## WRITTEN TASK
Retype the full set of records. Keep every character identical.

## DATASET CONTENT

— Start —

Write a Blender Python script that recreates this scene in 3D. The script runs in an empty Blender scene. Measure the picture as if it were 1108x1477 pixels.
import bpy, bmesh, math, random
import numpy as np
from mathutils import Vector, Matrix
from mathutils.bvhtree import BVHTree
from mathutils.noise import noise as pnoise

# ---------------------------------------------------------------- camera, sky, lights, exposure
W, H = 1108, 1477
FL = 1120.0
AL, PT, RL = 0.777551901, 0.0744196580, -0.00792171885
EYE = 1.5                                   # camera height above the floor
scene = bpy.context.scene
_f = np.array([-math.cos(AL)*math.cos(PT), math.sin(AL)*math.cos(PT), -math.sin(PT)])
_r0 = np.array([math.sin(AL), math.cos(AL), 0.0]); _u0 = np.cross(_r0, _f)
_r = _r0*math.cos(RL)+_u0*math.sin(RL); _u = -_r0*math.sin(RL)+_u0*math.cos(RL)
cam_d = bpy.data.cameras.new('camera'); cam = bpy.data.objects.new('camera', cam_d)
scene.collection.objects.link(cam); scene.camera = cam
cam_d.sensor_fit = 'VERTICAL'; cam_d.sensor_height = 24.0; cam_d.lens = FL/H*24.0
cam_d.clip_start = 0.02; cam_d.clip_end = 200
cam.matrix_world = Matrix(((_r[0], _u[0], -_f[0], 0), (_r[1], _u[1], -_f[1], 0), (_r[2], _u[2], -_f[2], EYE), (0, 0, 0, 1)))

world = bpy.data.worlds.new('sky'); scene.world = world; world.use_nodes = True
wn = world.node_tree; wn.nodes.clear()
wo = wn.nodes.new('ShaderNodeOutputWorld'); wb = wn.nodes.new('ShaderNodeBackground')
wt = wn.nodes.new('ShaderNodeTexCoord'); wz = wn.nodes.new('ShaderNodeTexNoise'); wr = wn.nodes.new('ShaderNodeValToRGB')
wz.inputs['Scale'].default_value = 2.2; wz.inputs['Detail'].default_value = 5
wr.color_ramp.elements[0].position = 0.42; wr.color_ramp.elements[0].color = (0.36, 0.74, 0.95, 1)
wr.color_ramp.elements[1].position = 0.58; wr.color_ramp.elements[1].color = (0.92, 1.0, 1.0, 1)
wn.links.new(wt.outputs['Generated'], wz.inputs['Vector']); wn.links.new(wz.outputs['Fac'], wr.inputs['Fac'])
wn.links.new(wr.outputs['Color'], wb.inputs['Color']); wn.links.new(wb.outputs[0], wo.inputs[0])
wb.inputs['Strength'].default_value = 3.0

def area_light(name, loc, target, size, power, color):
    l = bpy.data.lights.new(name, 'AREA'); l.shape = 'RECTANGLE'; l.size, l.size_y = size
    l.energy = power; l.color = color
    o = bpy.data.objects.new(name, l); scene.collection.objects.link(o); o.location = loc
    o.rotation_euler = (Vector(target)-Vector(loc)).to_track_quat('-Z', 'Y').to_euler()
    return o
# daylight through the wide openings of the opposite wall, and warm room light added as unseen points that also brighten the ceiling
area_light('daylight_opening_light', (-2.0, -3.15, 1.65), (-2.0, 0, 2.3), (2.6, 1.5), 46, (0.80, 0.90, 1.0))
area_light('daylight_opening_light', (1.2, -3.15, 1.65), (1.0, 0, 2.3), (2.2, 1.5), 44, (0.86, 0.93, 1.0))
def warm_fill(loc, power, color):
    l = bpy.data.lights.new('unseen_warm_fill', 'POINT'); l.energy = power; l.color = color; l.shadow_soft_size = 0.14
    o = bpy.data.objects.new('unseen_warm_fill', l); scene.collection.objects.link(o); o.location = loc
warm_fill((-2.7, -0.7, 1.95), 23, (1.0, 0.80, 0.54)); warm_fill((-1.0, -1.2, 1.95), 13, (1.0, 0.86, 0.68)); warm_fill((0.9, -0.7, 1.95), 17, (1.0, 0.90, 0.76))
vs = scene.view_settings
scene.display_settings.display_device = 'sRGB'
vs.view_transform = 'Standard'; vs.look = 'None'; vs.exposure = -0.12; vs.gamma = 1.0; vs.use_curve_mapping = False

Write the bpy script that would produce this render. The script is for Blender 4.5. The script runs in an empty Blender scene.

— End —

## TASK SOLUTION
Write a Blender Python script that recreates this scene in 3D. The script runs in an empty Blender scene. Measure the picture as if it were 1108x1477 pixels.
import bpy, bmesh, math, random
import numpy as np
from mathutils import Vector, Matrix
from mathutils.bvhtree import BVHTree
from mathutils.noise import noise as pnoise

# ---------------------------------------------------------------- camera, sky, lights, exposure
W, H = 1108, 1477
FL = 1120.0
AL, PT, RL = 0.777551901, 0.0744196580, -0.00792171885
EYE = 1.5                                   # camera height above the floor
scene = bpy.context.scene
_f = np.array([-math.cos(AL)*math.cos(PT), math.sin(AL)*math.cos(PT), -math.sin(PT)])
_r0 = np.array([math.sin(AL), math.cos(AL), 0.0]); _u0 = np.cross(_r0, _f)
_r = _r0*math.cos(RL)+_u0*math.sin(RL); _u = -_r0*math.sin(RL)+_u0*math.cos(RL)
cam_d = bpy.data.cameras.new('camera'); cam = bpy.data.objects.new('camera', cam_d)
scene.collection.objects.link(cam); scene.camera = cam
cam_d.sensor_fit = 'VERTICAL'; cam_d.sensor_height = 24.0; cam_d.lens = FL/H*24.0
cam_d.clip_start = 0.02; cam_d.clip_end = 200
cam.matrix_world = Matrix(((_r[0], _u[0], -_f[0], 0), (_r[1], _u[1], -_f[1], 0), (_r[2], _u[2], -_f[2], EYE), (0, 0, 0, 1)))

world = bpy.data.worlds.new('sky'); scene.world = world; world.use_nodes = True
wn = world.node_tree; wn.nodes.clear()
wo = wn.nodes.new('ShaderNodeOutputWorld'); wb = wn.nodes.new('ShaderNodeBackground')
wt = wn.nodes.new('ShaderNodeTexCoord'); wz = wn.nodes.new('ShaderNodeTexNoise'); wr = wn.nodes.new('ShaderNodeValToRGB')
wz.inputs['Scale'].default_value = 2.2; wz.inputs['Detail'].default_value = 5
wr.color_ramp.elements[0].position = 0.42; wr.color_ramp.elements[0].color = (0.36, 0.74, 0.95, 1)
wr.color_ramp.elements[1].position = 0.58; wr.color_ramp.elements[1].color = (0.92, 1.0, 1.0, 1)
wn.links.new(wt.outputs['Generated'], wz.inputs['Vector']); wn.links.new(wz.outputs['Fac'], wr.inputs['Fac'])
wn.links.new(wr.outputs['Color'], wb.inputs['Color']); wn.links.new(wb.outputs[0], wo.inputs[0])
wb.inputs['Strength'].default_value = 3.0

def area_light(name, loc, target, size, power, color):
    l = bpy.data.lights.new(name, 'AREA'); l.shape = 'RECTANGLE'; l.size, l.size_y = size
    l.energy = power; l.color = color
    o = bpy.data.objects.new(name, l); scene.collection.objects.link(o); o.location = loc
    o.rotation_euler = (Vector(target)-Vector(loc)).to_track_quat('-Z', 'Y').to_euler()
    return o
# daylight through the wide openings of the opposite wall, and warm room light added as unseen points that also brighten the ceiling
area_light('daylight_opening_light', (-2.0, -3.15, 1.65), (-2.0, 0, 2.3), (2.6, 1.5), 46, (0.80, 0.90, 1.0))
area_light('daylight_opening_light', (1.2, -3.15, 1.65), (1.0, 0, 2.3), (2.2, 1.5), 44, (0.86, 0.93, 1.0))
def warm_fill(loc, power, color):
    l = bpy.data.lights.new('unseen_warm_fill', 'POINT'); l.energy = power; l.color = color; l.shadow_soft_size = 0.14
    o = bpy.data.objects.new('unseen_warm_fill', l); scene.collection.objects.link(o); o.location = loc
warm_fill((-2.7, -0.7, 1.95), 23, (1.0, 0.80, 0.54)); warm_fill((-1.0, -1.2, 1.95), 13, (1.0, 0.86, 0.68)); warm_fill((0.9, -0.7, 1.95), 17, (1.0, 0.90, 0.76))
vs = scene.view_settings
scene.display_settings.display_device = 'sRGB'
vs.view_transform = 'Standard'; vs.look = 'None'; vs.exposure = -0.12; vs.gamma = 1.0; vs.use_curve_mapping = False

Write the bpy script that would produce this render. The script is for Blender 4.5. The script runs in an empty Blender scene.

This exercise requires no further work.